No, silly person! It is further colonialism against the third world countries as well as further atrocities of cultural appropriation! /s
“Its run by a small team of anonymous academics who fear their careers will suffer if people know who they are.”
This is ridiculous. It’s time for patriots and conservatives in college towns to stand up for professors who are exposing the cultural marxists. If that means marching on College campuses with torches and pitchforks, then get it done. The bed-wetting snowflakes will run away, along with the gutless, politically correct administrators.
HiTech RedNeck wrote:
HiTech RedNeck wrote: “What most of us think of as pumpkin is actually the traditional pie spices, and its really easy (and cheap) to overdo the spices or get them out of balance. I have made pumpkin pie out of carrots and people could not tell the difference.”

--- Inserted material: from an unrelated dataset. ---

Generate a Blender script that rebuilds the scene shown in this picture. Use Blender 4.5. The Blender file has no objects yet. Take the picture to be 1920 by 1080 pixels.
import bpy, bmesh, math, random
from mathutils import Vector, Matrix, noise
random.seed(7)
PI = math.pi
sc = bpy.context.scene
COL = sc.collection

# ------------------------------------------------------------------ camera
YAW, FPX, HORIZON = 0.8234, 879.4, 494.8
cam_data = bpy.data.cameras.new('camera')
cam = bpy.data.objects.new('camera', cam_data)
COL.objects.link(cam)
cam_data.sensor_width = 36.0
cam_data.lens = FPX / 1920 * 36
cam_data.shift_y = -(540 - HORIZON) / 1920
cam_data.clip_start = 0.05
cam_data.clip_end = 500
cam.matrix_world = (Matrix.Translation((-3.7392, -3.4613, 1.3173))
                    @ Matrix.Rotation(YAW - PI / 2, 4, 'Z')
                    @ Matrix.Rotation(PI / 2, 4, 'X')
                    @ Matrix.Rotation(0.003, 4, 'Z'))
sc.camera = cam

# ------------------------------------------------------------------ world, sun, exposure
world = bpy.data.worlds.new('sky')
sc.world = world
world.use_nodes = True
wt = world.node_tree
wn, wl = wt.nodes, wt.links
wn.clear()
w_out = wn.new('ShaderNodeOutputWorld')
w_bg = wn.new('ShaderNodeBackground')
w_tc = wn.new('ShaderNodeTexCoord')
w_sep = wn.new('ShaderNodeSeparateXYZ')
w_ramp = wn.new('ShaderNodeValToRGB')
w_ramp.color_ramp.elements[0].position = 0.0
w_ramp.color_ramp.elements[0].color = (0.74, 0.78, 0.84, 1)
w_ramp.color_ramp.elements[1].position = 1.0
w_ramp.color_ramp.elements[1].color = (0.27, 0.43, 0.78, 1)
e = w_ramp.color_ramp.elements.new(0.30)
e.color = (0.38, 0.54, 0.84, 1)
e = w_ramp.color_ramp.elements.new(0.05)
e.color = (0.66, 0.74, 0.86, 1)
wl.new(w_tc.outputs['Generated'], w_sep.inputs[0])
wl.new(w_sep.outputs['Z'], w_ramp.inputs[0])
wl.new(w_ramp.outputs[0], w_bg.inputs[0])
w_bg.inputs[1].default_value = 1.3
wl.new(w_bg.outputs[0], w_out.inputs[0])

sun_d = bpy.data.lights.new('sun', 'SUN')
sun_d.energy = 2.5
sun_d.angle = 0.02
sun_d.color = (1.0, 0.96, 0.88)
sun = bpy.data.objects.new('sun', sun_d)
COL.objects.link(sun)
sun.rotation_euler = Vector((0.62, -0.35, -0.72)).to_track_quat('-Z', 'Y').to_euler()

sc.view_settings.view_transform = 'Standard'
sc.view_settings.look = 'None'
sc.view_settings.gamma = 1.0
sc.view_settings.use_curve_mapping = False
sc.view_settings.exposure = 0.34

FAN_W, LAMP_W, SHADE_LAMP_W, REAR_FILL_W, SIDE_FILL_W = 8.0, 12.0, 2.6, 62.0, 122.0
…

Since I would not be able to tell the difference, I wouldn’t like the carrot version either would I? It’s not the spice that turns me off. It actually smells rather nice. I do not care for the texture or the flavor. Simply a waste of a good pie crust.
;
What most of us think of as pumpkin is actually the traditional pie spices, and its really easy (and cheap) to overdo the spices or get them out of balance. I have made pumpkin pie out of carrots and people could not tell the difference.
Pumpkin pie filling can be rather grainy and sometimes even stringy, depending upon the skill of the person who baked it. Sweet potato pie has a very similar flavor but the texture is entirely different, smooth and creamy. But, the skill of the baker comes into play there, too. It's easy to ruin a sweet potato pie by getting the filling too thick.
In Korea I had pumpkin kimchi. It’s really quite tasty :)
“Lisa Jordan Powell, its lead author is barking mad.”
I managed to get through about 2/3s of her journal article. Whew!!! She says a lot, but with no point but that white people adopt pumpkins as some sort of racist, elitist symbolism.
She derides Starbucks for not using any pumpkin in its pumpkin spice latte without ever realizing that “pumpkin” is an adjective for “spice.”
I suppose she would have another meltdown if she were to think of the origin of the Europeans’ use of that particular spice set.
Process them .... Pull the guts out. Chop them put them in a crock pot with a cup of water on high for 4 hours. Peel off the skin. Purée. Freeze. I weigh out 1 pound bags. Soooooo much better than canned.
I have a recipe for pumpkin sausage soup that is awesome!!!
White/ racist pumpkins are more watery than orange and look like apple sauce when puréed. Not quite as sweet but yum.
Ps: PSL is gross and overpriced
Is there a recipe? That would be fun. I dislike the texture of pumpkin pie
McDonalds Japan offers pumpkin spice and chocolate sauces for your frenc fries.
Their economies would collapse were it not for Starbucks and other coffee purveyors.
I don’t like sexist glaciers either.
I looked...and the authors, at least the lead author and one other, are..."men" (scare quotes obviously needed there).
Right you are, Redneck. I have done the same thing as you, but with sweet potato.